Animal welfare campaigner Maisie Tomlinson, the director of UK charity Crustacean Compassion, told the British daily newspaper The Times that the best way to gently kill a lobster is to electrically shock it.

"Electrically shocked crabs, lobsters, shrimp, and crayfish should be rendered unconscious within a second," Tomlinson told The New York Times. "You must next ensure that its nervous system is destroyed in a matter of minutes."

A few nations, like Switzerland and New Zealand, have made it illegal to boil crabs alive.

Crustaceans Feeling Pain

Crustaceans have long been thought to have reflexes that do not induce internal suffering, implying that they are not genuinely aware of pain (as noted by Elwood 2019). A reflex is characterized by firing a small number of neurons, resulting in a rapid reaction to stimuli.

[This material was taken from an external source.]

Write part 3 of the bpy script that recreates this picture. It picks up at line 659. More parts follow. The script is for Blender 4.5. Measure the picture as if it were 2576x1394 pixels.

The neurotransmitters implicated in pain, on the other hand, are slower and linger behind the reflex response. This lag period is recognizable to anybody who has stubbed their toe and relished the few pain-free seconds before the tsunami of anguish arrives.

The 'pain' signal never reaches the brain in certain animals. Thus the reflex reaction is maintained distinct from a pain-induced reaction. The key difference is that, unlike a reflex, pain is felt in the brain rather than in the body.